Oscar ve Taraftarlık: Futbol kadar sert, aşk kadar şiddetli

Oscar ve Taraftarlık: Futbol kadar sert, aşk kadar şiddetli

Hiç düşündünüz mü her sene Oscar ödül törenini niye izliyoruz, elin oyuncusunun ödüle kavuşup kaşesini katlamasına neden ilgi duyuyoruz diye? Ödülünü alan aktristin konuşması bizi ağlatıyor mesela. Ya da kaybedince ne kadar bozulduğunu çaktırmamaya çalışan adayların düştüğü halle eğleniyoruz… İşimiz gücümüz mü yok acaba?

Ben futbola ya da herhangi başka bir spor dalına ilgi duyan biri değilim. Babama bir şeyler aldırmak için Galatasaraylı olduğumu kabul eder; daha sonra yeni bir şey istediğimde önce bir müddet takıma söver, sonra da sarı-kırmızı renklere yine yeniden teslim olurdum. Taraftarlık benim için fırsatçılık yapmama vesile olacak bir araçtan ibaretti anlayacağınız. Fakat geçen sene Oscarların yaşattığı büyük hezimet sonrası fark ettim ki benim de taraftarlığım, hatta holiganlığım başka alanlarda patlak veriyor. Sitedeki yazılarımı, özellikle de reyting analizlerimi okuyorsanız zaten çok sevdiğim işleri kayıran, objektiflikle inişli çıkışlı ilişkisi olan biri olduğumu zaten biliyorsunuzdur.
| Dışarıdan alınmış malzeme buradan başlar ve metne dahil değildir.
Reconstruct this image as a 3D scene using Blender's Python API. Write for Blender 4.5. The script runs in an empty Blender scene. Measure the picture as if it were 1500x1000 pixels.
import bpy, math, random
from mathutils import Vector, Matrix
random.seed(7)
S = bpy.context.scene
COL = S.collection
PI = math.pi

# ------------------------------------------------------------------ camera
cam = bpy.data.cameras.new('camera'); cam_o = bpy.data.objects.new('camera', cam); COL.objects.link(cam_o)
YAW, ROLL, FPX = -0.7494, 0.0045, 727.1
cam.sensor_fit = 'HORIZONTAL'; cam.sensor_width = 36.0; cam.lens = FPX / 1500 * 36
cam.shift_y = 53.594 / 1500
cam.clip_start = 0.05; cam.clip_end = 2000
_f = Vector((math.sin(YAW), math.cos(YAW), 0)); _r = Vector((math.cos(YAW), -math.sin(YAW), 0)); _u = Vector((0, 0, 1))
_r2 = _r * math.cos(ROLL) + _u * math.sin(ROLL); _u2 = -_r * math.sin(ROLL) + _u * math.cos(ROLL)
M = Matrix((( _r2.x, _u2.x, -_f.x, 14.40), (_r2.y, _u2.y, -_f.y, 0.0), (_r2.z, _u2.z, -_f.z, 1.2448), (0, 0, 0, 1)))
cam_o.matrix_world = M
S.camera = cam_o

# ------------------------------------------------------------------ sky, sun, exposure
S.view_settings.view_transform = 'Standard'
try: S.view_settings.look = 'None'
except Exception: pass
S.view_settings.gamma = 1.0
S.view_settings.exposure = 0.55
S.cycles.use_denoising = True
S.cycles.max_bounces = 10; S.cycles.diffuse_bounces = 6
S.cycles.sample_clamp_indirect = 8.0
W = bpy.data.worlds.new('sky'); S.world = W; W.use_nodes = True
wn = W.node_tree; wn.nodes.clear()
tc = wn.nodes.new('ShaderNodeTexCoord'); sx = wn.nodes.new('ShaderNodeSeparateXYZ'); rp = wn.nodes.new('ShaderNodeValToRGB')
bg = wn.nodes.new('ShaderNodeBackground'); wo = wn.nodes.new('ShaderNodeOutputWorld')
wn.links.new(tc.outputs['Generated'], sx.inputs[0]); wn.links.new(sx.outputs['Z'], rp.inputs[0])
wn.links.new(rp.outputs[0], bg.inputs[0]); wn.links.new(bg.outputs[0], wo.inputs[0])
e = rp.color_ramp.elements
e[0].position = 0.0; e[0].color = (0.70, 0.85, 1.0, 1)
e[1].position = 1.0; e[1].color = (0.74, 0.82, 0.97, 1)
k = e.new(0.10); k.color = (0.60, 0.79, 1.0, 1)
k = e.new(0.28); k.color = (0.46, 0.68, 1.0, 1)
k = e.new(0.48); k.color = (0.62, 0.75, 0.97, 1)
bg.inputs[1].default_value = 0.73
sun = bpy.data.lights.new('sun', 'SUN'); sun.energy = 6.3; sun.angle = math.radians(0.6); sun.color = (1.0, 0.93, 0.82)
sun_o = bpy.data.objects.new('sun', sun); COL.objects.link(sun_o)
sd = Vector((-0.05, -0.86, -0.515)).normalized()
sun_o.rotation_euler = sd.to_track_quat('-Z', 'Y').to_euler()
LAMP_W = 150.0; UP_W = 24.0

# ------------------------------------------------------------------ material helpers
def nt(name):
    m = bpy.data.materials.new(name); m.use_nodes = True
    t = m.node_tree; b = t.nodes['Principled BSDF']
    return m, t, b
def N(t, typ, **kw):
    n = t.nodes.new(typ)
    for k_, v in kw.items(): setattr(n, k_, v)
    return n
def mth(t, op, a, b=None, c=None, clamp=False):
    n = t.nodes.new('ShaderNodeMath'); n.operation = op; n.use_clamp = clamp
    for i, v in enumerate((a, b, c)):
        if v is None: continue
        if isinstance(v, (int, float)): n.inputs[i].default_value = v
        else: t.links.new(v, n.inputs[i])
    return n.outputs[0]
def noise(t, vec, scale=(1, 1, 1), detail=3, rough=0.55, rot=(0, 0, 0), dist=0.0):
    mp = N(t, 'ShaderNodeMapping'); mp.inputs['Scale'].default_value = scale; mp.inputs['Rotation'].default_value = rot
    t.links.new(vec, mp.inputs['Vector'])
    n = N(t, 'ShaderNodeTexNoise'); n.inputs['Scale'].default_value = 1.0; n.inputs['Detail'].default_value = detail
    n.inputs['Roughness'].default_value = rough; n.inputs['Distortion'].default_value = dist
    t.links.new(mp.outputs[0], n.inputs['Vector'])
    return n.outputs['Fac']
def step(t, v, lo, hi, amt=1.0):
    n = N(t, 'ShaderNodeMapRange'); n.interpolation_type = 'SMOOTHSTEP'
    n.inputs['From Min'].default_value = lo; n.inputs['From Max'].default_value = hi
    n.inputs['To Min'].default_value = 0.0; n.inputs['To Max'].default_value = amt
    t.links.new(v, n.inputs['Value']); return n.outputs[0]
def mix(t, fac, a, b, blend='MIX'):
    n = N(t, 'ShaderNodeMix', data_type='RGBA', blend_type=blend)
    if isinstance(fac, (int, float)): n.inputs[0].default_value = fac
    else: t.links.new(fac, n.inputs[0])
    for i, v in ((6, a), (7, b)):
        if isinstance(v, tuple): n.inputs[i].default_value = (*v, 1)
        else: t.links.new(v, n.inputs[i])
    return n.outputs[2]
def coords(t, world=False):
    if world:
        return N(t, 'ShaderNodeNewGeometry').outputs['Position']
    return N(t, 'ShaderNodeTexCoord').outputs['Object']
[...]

Ama geçen seneki olay dağa küsen fareden beter etti beni, Akademi’yle aram bozuldu.

Sinema bir aşk, her türlü duyguyu yaşatır.

Size de olur mu bilmem, ben bazen filmlere delice aşık olurum. Hayatta birkaç kere başıma geldi bu durum, sonra o büyük aşk başka filmlere bölündü, çoğaldıkça güzelleşti. Son aşkım Phil Lord - Chris Miller imzalı 2014 filmi The Lego Movie’ydi. Zaten çok sevdiğim Lego oyuncaklarını alıp her zaman ilgimi çeken ve yaralarımı kaşıyan konu başlıklarıyla harmanlayarak şaheser yaratan filmi sinemada kaç kere izlediğimi hatırlamıyorum (anlamı: sayıyı söylemeye utanıyorum). Daha sonra televizyonda ve Blu-Ray’de izlediğim seferlerin konusunu açmayalım bile… Gördüğüm herkesin yakasına yapışıp izlemelerini salık verdim, evime gelen herkesi televizyonun karşısına oturttum, Twitter’da başka bir şeyden bahsetmez oldum.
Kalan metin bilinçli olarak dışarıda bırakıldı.